Parallel prefix algos & D

bearophile bearophileHUGS at lycos.com
Mon Jan 30 19:48:33 PST 2012


This post is about many things at the same time.

This is a short slides pack about Parallel Prefix Algorithms (but it's not very readable, it's too much succinct):
http://ocw.mit.edu/courses/mathematics/18-337j-applied-parallel-computing-sma-5505-spring-2005/lecture-notes/lec4.pdf

Not too much time ago Martin Odersky has given a lecture about quite related matters.

literateprograms.org is a site where people show algorithms implemented in various languages, and explain them more or less according to the ideas of Knuth's Literate Programming. The site already allows pages about D language, but I think so far no one has added D implementations (while the site rosettacode has hundreds of D2 implementations). You are invited to add D stuff there.
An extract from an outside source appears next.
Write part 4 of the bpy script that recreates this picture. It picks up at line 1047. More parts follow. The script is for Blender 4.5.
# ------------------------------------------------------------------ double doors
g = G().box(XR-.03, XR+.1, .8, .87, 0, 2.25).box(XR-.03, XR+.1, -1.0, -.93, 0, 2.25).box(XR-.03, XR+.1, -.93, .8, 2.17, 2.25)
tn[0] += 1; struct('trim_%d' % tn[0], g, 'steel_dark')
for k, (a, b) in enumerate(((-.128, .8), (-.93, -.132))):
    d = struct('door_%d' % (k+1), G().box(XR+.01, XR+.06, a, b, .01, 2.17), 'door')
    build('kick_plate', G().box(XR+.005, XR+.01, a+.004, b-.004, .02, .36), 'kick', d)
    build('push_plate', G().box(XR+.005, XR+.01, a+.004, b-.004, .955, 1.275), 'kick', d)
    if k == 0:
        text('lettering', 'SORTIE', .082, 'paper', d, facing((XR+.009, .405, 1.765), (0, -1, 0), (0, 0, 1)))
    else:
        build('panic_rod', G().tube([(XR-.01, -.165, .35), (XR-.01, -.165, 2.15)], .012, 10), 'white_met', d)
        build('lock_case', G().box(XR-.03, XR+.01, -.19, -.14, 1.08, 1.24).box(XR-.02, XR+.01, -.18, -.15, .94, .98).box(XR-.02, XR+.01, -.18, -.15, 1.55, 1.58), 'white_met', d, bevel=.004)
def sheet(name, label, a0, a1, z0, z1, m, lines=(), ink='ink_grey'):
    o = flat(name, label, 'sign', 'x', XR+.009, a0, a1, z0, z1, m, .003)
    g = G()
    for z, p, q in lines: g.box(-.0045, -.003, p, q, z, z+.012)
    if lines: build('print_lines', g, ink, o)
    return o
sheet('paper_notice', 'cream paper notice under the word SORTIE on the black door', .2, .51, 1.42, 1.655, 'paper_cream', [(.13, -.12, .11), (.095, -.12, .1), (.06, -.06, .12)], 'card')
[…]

This little task page of literateprograms.org uses Python as implementation language:
http://en.literateprograms.org/Parallel_prefix_%28Python%29


The basic Python2 code (with small changes) is short and simple, but it's not parallel (I have omitted the code relative to the second part of the page):


from itertools import imap # lazy map (parallel too)

def scan(op, a):
    print "in:", a
    if len(a) > 1:
        a[1::2] = imap(op, a[0::2], a[1::2])
        a[1::2] = scan(op, a[1::2])
        a[2::2] = imap(op, a[1::2], a[2::2])
    print "out:", a
    return a

if __name__ == "__main__":
    from operator import add, mul
    scan(add, range(16))
    print
    scan(mul, range(1, 17))
    print
    scan(add, list("hi world"))


A D2 translation of this Python code is interesting for two reasons:
1) The D code is supposed to use parallelism for real.
2) It shows some consequences of the design decisions of D and Phobos.

Regarding the point 2, std.algorithm.map doesn't work with two or more iterables in parallel as Python (I have not appreciated this design decision, since the beginning: from my experience creating two outputs from a single map scan is quite less commonly needed than having a mapping function that used two or more arguments). And built-in D slices don't have an optional stride, so the map() has to work with a lambda that unpacks the tuples produced by something like:

zip(stride(a,2), stride(a[1..$],2))

and then to perform the strided (striped) assign like "a[1::2] = " you need a copy. D looks quite worse than the very clear original python version (but Python is harder to parallelize).

Regarding the point 1 I think Phobos already has enough to parallelize the code. You are invited to write the code, if you have some free time, and if you want even to see if the parallelism actually reduces the run time here.